In particular, one of the things that "streams" doesn't admit to is the
notion of "datagrams" in the UDP sense of coming and going with totally
random sources and destinations in their headers; "streams" is an
explicitly connection-oriented metaphor (I know this because I asked dmr
about it), where you set up a stream and push protocol modules on its
stack. This was one the areas where the USG/USL idiots had to do serious
violence to "streams" in order to make it work in the general purpose
networking context.
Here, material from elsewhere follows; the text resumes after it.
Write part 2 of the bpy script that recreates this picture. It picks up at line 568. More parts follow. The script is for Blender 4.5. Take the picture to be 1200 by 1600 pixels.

I do remember the multiplexing concern you raise, and
have a vague memory of a solution presented in some other paper afterward
by someone in the Bell Labs crowd.

Where I came into the "splice()" discussion was when Chris Demetriou
pointed out that such a system call would not be able to do data transforms
as required by various protocols (e.g. UNIX ASCII to NETASCII for FTP &
SMTP, TELNET byte stuffing, etc), and I suggested "streams" as an answer to
that objection. The model I had in my head was pushing a streams module on
top of one of the file descriptors, and then calling "splice()" to move the
data with the transform. I don't remember if dmr ever generalized the
"streams" model to talk to anything other than devices.

TTY line discplines suck. In fact, the whole TTY interface (including the
USG/USL redesign for "termios") sucks. Messy, with lots of strange state to
keep track of, etc. Ritchie's "streams" was one answer to that situation,
with some very interesting properties.